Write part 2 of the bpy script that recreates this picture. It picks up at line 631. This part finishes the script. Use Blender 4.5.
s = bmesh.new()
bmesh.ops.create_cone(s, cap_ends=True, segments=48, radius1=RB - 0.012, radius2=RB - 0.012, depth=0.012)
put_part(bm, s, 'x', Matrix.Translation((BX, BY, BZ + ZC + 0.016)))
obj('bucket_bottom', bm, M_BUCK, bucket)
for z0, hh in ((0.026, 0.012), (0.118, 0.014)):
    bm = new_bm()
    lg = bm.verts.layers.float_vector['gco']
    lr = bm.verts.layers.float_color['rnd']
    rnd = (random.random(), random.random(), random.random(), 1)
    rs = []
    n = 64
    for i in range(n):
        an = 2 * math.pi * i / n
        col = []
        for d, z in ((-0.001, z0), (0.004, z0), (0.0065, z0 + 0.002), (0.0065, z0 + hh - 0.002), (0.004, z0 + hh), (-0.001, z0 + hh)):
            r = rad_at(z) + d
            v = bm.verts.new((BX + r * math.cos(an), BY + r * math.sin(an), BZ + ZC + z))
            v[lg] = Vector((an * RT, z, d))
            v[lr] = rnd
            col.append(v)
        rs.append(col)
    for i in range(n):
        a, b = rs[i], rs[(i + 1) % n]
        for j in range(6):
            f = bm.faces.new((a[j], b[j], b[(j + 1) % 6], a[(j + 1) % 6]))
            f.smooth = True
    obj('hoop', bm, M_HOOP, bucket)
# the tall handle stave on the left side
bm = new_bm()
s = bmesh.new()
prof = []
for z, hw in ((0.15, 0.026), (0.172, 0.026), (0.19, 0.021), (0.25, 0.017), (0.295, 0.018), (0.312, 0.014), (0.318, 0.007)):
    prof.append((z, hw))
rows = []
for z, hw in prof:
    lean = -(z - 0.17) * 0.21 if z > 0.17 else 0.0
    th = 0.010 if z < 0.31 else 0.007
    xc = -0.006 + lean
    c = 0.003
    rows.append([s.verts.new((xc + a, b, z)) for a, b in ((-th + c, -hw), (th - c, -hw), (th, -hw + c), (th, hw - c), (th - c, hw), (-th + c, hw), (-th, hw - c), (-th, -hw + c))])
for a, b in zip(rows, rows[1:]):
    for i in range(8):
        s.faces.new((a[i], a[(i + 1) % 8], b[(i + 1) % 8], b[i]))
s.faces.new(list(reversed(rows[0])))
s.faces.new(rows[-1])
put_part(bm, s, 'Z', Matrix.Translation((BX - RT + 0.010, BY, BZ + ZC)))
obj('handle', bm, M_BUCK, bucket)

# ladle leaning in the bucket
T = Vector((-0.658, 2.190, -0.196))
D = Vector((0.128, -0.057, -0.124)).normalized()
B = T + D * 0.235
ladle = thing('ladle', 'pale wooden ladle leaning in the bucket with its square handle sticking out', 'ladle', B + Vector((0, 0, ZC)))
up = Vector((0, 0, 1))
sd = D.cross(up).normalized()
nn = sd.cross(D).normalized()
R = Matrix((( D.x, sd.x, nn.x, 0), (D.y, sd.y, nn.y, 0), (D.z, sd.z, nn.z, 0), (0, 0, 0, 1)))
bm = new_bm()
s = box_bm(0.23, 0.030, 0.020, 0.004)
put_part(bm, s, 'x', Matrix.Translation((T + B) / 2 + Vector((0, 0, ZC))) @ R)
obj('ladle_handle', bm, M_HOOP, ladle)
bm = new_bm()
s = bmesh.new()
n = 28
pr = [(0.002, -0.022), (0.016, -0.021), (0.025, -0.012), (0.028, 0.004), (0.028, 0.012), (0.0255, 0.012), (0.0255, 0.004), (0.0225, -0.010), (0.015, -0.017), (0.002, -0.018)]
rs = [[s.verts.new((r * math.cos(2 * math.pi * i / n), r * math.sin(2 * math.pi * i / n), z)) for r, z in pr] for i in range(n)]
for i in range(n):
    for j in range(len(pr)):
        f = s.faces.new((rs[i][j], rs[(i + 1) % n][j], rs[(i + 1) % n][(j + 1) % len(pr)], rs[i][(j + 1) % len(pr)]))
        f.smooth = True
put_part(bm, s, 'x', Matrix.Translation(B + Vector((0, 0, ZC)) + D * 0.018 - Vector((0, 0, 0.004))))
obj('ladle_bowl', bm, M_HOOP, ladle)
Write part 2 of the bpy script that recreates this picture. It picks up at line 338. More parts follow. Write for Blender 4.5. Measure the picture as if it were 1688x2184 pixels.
*****
• GIVEN PROBLEM:
Your task is to quote the listing above word for word.

• EXPECTED ANSWER:
Write part 2 of the bpy script that recreates this picture. It picks up at line 631. This part finishes the script. Use Blender 4.5.
s = bmesh.new()
bmesh.ops.create_cone(s, cap_ends=True, segments=48, radius1=RB - 0.012, radius2=RB - 0.012, depth=0.012)
put_part(bm, s, 'x', Matrix.Translation((BX, BY, BZ + ZC + 0.016)))
obj('bucket_bottom', bm, M_BUCK, bucket)
for z0, hh in ((0.026, 0.012), (0.118, 0.014)):
    bm = new_bm()
    lg = bm.verts.layers.float_vector['gco']
    lr = bm.verts.layers.float_color['rnd']
    rnd = (random.random(), random.random(), random.random(), 1)
    rs = []
    n = 64
    for i in range(n):
        an = 2 * math.pi * i / n
        col = []
        for d, z in ((-0.001, z0), (0.004, z0), (0.0065, z0 + 0.002), (0.0065, z0 + hh - 0.002), (0.004, z0 + hh), (-0.001, z0 + hh)):
            r = rad_at(z) + d
            v = bm.verts.new((BX + r * math.cos(an), BY + r * math.sin(an), BZ + ZC + z))
            v[lg] = Vector((an * RT, z, d))
            v[lr] = rnd
            col.append(v)
        rs.append(col)
    for i in range(n):
        a, b = rs[i], rs[(i + 1) % n]
        for j in range(6):
            f = bm.faces.new((a[j], b[j], b[(j + 1) % 6], a[(j + 1) % 6]))
            f.smooth = True
    obj('hoop', bm, M_HOOP, bucket)
# the tall handle stave on the left side
bm = new_bm()
s = bmesh.new()
prof = []
for z, hw in ((0.15, 0.026), (0.172, 0.026), (0.19, 0.021), (0.25, 0.017), (0.295, 0.018), (0.312, 0.014), (0.318, 0.007)):
    prof.append((z, hw))
rows = []
for z, hw in prof:
    lean = -(z - 0.17) * 0.21 if z > 0.17 else 0.0
    th = 0.010 if z < 0.31 else 0.007
    xc = -0.006 + lean
    c = 0.003
    rows.append([s.verts.new((xc + a, b, z)) for a, b in ((-th + c, -hw), (th - c, -hw), (th, -hw + c), (th, hw - c), (th - c, hw), (-th + c, hw), (-th, hw - c), (-th, -hw + c))])
for a, b in zip(rows, rows[1:]):
    for i in range(8):
        s.faces.new((a[i], a[(i + 1) % 8], b[(i + 1) % 8], b[i]))
s.faces.new(list(reversed(rows[0])))
s.faces.new(rows[-1])
put_part(bm, s, 'Z', Matrix.Translation((BX - RT + 0.010, BY, BZ + ZC)))
obj('handle', bm, M_BUCK, bucket)

# ladle leaning in the bucket
T = Vector((-0.658, 2.190, -0.196))
D = Vector((0.128, -0.057, -0.124)).normalized()
B = T + D * 0.235
ladle = thing('ladle', 'pale wooden ladle leaning in the bucket with its square handle sticking out', 'ladle', B + Vector((0, 0, ZC)))
up = Vector((0, 0, 1))
sd = D.cross(up).normalized()
nn = sd.cross(D).normalized()
R = Matrix((( D.x, sd.x, nn.x, 0), (D.y, sd.y, nn.y, 0), (D.z, sd.z, nn.z, 0), (0, 0, 0, 1)))
bm = new_bm()
s = box_bm(0.23, 0.030, 0.020, 0.004)
put_part(bm, s, 'x', Matrix.Translation((T + B) / 2 + Vector((0, 0, ZC))) @ R)
obj('ladle_handle', bm, M_HOOP, ladle)
bm = new_bm()
s = bmesh.new()
n = 28
pr = [(0.002, -0.022), (0.016, -0.021), (0.025, -0.012), (0.028, 0.004), (0.028, 0.012), (0.0255, 0.012), (0.0255, 0.004), (0.0225, -0.010), (0.015, -0.017), (0.002, -0.018)]
rs = [[s.verts.new((r * math.cos(2 * math.pi * i / n), r * math.sin(2 * math.pi * i / n), z)) for r, z in pr] for i in range(n)]
for i in range(n):
    for j in range(len(pr)):
        f = s.faces.new((rs[i][j], rs[(i + 1) % n][j], rs[(i + 1) % n][(j + 1) % len(pr)], rs[i][(j + 1) % len(pr)]))
        f.smooth = True
put_part(bm, s, 'x', Matrix.Translation(B + Vector((0, 0, ZC)) + D * 0.018 - Vector((0, 0, 0.004))))
obj('ladle_bowl', bm, M_HOOP, ladle)
Write part 2 of the bpy script that recreates this picture. It picks up at line 338. More parts follow. Write for Blender 4.5. Measure the picture as if it were 1688x2184 pixels.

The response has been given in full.